**JOB**
The lines to print start at the one containing "Build this scene" and end at the one containing "sc.camera = cam_o"; print them exactly, ends included, and only them.

Collection entries:

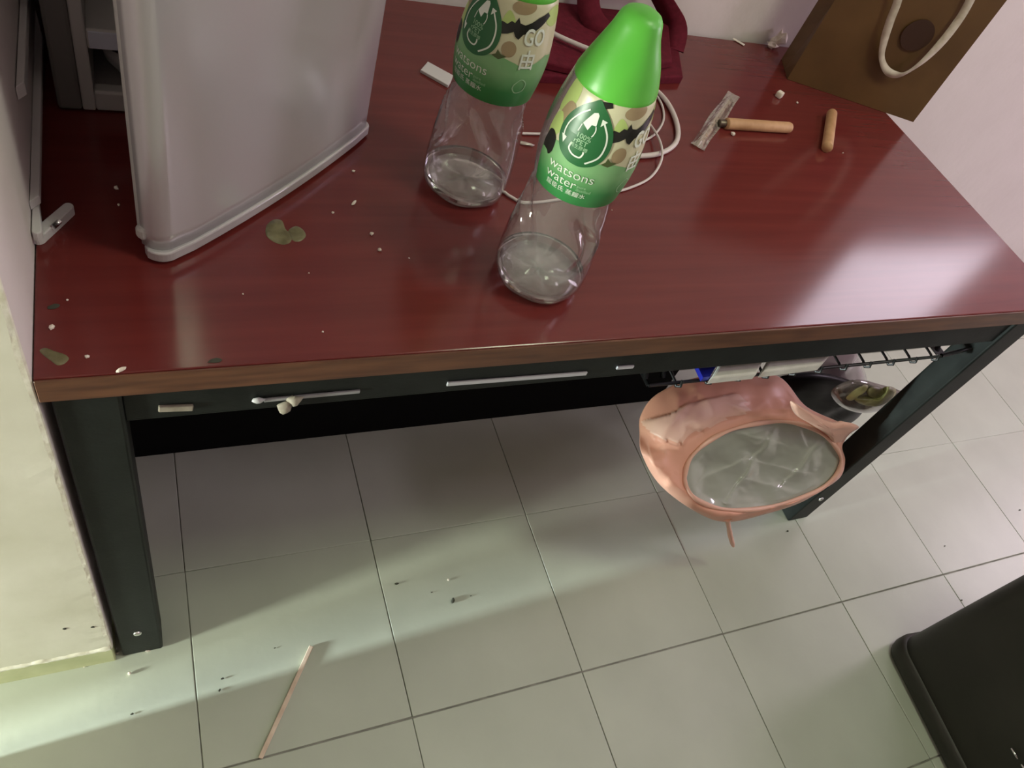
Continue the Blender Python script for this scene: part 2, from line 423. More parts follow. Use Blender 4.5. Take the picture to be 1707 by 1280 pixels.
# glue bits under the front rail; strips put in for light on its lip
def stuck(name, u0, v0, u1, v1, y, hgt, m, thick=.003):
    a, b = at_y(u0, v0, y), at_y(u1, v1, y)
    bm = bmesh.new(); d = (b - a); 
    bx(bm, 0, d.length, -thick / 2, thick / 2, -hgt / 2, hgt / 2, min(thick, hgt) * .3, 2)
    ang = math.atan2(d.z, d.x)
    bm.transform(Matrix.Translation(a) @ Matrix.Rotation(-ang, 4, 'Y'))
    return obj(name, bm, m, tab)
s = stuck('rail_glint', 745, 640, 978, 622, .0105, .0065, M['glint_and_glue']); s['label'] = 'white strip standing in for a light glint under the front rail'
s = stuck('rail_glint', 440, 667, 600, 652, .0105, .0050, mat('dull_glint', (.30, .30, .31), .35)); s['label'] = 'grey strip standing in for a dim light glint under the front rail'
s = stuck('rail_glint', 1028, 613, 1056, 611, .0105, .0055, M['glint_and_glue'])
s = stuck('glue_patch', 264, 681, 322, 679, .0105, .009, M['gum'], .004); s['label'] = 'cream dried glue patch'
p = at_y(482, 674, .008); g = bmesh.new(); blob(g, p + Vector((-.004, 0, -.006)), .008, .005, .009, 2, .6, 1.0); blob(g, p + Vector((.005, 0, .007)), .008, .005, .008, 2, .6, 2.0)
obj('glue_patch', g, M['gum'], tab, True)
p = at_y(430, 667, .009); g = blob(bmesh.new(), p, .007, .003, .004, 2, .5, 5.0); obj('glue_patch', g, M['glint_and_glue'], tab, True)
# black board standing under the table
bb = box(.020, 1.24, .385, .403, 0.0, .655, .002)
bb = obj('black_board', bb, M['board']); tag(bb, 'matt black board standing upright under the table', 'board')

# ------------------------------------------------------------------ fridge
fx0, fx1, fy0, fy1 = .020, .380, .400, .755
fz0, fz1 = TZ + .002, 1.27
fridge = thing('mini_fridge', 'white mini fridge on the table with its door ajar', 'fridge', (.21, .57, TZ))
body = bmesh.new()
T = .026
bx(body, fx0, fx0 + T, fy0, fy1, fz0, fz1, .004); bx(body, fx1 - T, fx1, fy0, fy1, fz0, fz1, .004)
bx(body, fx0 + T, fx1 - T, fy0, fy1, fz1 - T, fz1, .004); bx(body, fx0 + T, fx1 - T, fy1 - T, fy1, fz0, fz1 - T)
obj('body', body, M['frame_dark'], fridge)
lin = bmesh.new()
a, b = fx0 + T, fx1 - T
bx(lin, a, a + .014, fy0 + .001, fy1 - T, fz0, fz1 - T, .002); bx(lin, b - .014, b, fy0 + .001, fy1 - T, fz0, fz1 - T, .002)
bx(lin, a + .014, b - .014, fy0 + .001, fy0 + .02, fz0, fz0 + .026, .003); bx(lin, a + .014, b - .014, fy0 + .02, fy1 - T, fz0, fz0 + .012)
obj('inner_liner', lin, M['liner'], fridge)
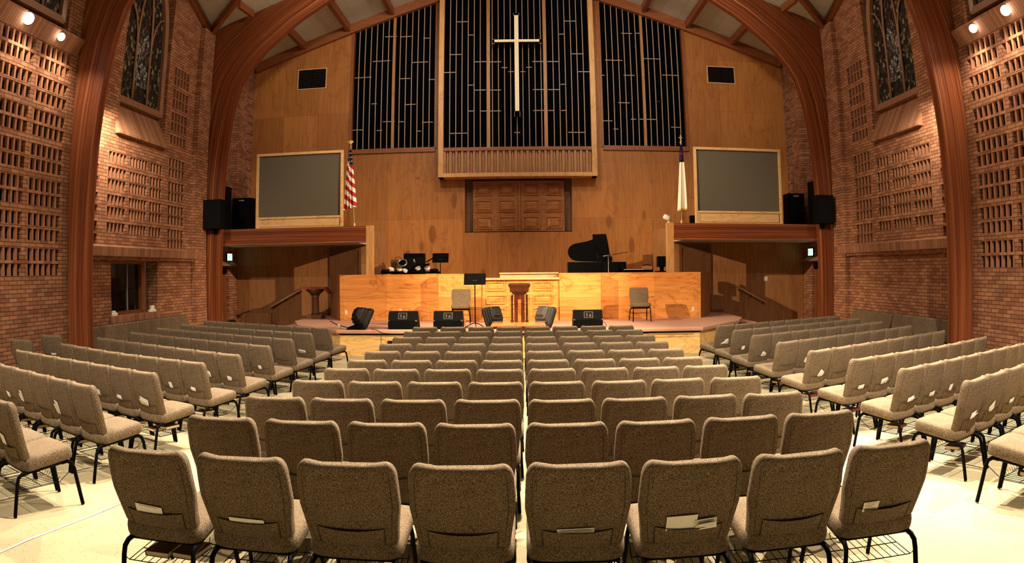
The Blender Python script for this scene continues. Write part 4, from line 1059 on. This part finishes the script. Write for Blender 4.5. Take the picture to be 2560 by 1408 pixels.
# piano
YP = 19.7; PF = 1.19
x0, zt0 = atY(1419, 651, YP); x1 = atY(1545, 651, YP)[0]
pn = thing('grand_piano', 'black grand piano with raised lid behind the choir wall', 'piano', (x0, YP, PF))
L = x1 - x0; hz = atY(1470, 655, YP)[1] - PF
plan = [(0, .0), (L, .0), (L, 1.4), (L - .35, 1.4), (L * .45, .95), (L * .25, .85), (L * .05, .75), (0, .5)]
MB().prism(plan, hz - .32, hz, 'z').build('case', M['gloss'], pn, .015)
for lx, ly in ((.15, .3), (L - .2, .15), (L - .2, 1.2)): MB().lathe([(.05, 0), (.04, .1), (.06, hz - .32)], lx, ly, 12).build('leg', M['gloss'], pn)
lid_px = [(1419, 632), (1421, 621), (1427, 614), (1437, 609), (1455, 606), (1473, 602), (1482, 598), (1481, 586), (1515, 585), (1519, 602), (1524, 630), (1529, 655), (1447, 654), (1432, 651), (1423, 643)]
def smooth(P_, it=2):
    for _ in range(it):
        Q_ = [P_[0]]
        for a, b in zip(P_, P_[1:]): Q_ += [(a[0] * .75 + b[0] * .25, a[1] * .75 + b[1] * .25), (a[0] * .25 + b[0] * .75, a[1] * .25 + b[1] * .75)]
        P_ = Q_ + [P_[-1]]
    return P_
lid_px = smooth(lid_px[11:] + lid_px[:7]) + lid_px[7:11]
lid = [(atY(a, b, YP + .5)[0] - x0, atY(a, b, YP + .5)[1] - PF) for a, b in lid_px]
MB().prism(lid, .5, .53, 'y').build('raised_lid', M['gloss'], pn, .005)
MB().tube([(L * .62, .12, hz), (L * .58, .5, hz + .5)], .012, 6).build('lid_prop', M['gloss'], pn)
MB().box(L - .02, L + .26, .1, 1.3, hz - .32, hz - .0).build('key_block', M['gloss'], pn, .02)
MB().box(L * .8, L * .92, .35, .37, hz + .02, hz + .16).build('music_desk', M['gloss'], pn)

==

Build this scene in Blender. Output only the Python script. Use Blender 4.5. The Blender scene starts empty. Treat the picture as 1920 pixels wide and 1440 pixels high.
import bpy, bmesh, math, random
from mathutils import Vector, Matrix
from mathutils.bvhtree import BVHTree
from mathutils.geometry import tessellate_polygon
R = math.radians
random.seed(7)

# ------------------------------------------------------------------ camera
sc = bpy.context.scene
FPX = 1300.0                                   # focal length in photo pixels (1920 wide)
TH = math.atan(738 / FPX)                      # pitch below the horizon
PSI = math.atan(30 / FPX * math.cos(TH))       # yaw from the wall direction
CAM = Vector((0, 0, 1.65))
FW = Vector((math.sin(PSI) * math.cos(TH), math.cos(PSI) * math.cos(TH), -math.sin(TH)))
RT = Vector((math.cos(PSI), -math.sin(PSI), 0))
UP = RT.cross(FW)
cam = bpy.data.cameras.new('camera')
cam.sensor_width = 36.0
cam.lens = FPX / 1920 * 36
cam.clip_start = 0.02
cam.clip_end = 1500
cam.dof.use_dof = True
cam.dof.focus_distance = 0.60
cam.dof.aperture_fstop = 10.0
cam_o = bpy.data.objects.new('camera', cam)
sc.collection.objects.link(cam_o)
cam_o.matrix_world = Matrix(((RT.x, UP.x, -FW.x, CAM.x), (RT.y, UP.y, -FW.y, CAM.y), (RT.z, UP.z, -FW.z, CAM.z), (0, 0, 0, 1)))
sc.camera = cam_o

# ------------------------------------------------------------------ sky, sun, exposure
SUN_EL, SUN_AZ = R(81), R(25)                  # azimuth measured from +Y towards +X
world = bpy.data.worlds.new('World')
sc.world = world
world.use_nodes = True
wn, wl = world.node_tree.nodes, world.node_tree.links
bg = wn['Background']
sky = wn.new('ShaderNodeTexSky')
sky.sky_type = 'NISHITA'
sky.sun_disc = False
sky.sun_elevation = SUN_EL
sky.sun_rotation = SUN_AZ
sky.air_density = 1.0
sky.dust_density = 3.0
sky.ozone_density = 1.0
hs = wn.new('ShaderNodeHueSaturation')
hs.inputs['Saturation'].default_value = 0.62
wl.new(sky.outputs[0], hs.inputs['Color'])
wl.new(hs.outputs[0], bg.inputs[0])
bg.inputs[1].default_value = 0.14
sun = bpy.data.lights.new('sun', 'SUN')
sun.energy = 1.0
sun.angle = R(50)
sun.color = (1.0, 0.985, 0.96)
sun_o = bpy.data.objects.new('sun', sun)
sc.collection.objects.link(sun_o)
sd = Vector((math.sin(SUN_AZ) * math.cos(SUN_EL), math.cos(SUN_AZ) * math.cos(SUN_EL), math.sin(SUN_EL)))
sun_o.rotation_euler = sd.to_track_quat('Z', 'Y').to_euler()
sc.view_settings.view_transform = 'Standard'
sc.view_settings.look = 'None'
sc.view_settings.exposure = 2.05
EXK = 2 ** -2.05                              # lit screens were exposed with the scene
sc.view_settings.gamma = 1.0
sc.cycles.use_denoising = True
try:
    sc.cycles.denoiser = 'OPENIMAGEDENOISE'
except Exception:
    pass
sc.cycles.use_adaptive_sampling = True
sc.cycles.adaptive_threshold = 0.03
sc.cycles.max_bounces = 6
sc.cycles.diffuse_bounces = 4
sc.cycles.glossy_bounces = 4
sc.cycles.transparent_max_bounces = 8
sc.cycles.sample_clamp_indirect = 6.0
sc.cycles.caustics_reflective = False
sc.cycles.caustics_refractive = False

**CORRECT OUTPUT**
Build this scene in Blender. Output only the Python script. Use Blender 4.5. The Blender scene starts empty. Treat the picture as 1920 pixels wide and 1440 pixels high.
import bpy, bmesh, math, random
from mathutils import Vector, Matrix
from mathutils.bvhtree import BVHTree
from mathutils.geometry import tessellate_polygon
R = math.radians
random.seed(7)

# ------------------------------------------------------------------ camera
sc = bpy.context.scene
FPX = 1300.0                                   # focal length in photo pixels (1920 wide)
TH = math.atan(738 / FPX)                      # pitch below the horizon
PSI = math.atan(30 / FPX * math.cos(TH))       # yaw from the wall direction
CAM = Vector((0, 0, 1.65))
FW = Vector((math.sin(PSI) * math.cos(TH), math.cos(PSI) * math.cos(TH), -math.sin(TH)))
RT = Vector((math.cos(PSI), -math.sin(PSI), 0))
UP = RT.cross(FW)
cam = bpy.data.cameras.new('camera')
cam.sensor_width = 36.0
cam.lens = FPX / 1920 * 36
cam.clip_start = 0.02
cam.clip_end = 1500
cam.dof.use_dof = True
cam.dof.focus_distance = 0.60
cam.dof.aperture_fstop = 10.0
cam_o = bpy.data.objects.new('camera', cam)
sc.collection.objects.link(cam_o)
cam_o.matrix_world = Matrix(((RT.x, UP.x, -FW.x, CAM.x), (RT.y, UP.y, -FW.y, CAM.y), (RT.z, UP.z, -FW.z, CAM.z), (0, 0, 0, 1)))
sc.camera = cam_o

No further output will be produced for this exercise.